In the end, judicial engagement is a modest proposal for those who believe that our Constitution is a good Constitution and ought to be consistently enforced. It does not ask judges to enact Mr. Herbert Spencer's "Social Statics." It does not ask judges to do things that they are not competent to do, but, rather, things that they do routinely in a handful of constitutional contexts but do not do consistently in all constitutional contexts. It holds that when a case "aris[es] under this Constitution," judges must exercise judgment in accordance with "this Constitution," without deference to the government's assertions that its actions are lawful or its unsupported factual assertions. And it can be identified empirically--cases in which judges make genuine efforts to identify and evaluate the constitutionality of the government's true ends on the basis of record evidence can be distinguished from those in which they do not. There is a gulf between the rubber-stamp approach in Lee Optical and the careful consideration and rejection of implausible justifications for government action in City of Cleburne v. Cleburne Living Center (1985), discussed in my lead essay, that can be readily perceived and can serve as the basis for criticism and commendation, respectively.

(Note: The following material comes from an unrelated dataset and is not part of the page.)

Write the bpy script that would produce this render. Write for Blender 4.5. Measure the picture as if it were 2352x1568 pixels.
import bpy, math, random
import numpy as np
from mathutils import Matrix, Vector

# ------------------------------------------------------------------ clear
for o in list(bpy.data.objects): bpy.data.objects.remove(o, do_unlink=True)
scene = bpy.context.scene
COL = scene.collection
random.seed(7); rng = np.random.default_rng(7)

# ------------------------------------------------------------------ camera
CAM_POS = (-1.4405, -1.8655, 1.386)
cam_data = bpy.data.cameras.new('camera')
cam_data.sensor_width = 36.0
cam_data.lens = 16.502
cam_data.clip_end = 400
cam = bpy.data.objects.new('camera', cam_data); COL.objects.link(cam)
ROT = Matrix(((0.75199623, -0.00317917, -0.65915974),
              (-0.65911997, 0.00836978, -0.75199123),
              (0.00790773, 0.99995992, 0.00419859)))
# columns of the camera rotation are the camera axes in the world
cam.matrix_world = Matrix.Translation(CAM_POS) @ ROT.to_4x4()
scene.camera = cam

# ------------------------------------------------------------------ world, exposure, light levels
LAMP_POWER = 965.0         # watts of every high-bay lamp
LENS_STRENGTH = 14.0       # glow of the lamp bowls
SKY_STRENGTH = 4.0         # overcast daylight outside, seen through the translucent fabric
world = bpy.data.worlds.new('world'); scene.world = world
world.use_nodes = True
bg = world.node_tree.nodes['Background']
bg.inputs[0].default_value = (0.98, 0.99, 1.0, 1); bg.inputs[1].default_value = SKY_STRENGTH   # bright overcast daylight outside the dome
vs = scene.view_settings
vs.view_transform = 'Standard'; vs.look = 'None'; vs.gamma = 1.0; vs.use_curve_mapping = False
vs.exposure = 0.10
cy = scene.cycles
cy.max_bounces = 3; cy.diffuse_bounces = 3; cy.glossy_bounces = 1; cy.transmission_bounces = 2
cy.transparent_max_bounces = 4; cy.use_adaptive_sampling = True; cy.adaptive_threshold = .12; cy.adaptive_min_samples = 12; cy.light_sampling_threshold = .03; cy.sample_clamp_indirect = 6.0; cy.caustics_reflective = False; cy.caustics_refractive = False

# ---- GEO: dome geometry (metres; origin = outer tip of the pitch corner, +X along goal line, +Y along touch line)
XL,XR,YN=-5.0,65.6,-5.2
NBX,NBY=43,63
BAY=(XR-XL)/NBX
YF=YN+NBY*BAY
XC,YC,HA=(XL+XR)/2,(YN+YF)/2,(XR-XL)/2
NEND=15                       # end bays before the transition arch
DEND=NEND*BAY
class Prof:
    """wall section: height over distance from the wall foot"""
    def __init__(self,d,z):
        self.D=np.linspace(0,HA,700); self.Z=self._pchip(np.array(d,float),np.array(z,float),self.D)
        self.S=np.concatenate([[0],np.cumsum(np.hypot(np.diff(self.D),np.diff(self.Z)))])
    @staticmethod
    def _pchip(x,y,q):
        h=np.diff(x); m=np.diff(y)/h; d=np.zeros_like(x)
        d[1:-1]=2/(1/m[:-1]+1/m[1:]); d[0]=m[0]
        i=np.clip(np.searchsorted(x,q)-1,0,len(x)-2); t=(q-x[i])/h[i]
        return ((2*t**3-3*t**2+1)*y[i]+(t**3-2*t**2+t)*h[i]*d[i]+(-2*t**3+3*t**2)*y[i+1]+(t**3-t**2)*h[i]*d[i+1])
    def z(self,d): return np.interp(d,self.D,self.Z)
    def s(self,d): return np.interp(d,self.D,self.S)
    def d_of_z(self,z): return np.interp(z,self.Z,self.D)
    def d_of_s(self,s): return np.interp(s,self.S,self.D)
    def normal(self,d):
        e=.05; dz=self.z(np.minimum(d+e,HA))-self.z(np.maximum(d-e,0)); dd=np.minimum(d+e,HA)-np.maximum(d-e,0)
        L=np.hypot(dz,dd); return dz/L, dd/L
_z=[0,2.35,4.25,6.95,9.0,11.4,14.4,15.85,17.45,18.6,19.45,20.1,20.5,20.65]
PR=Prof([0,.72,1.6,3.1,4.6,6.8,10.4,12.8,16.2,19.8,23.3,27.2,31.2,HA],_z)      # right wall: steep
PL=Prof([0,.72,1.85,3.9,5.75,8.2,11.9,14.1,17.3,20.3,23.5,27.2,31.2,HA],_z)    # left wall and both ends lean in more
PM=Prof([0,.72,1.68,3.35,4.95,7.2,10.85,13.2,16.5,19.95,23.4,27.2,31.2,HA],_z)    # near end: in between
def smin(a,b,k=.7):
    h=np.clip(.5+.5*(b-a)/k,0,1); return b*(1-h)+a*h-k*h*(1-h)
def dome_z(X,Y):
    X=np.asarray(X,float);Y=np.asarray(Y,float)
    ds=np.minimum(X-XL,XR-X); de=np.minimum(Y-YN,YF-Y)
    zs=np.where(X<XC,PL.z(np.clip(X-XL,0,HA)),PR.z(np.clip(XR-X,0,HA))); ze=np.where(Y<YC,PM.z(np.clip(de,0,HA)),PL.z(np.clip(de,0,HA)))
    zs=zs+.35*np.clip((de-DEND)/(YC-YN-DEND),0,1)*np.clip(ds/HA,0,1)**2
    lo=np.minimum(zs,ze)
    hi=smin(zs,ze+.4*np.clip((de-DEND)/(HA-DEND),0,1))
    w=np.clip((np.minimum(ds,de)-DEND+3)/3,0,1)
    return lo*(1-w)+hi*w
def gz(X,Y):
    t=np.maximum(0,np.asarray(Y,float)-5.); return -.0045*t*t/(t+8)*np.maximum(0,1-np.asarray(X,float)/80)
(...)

I began the debate by touching briefly upon the passing of Justice Antonin Scalia. Scalia's career was defined by his steadfast commitment to the rule of law. He insisted that constitutional law need not be politics by another means--and that constitutional meaning can be accurately ascertained through a particular methodology. We are indebted to him doing so. Yet the most rigorously objective methodology for ascertaining the meaning of the law is not sufficient to equip judges to discharge their duty--and numerous doctrines that cover wide, consequential areas of American law and life require them to abdicate that duty. It is thus of the utmost importance that the next Justice be constrained by the Constitution--and engaged in enforcing it.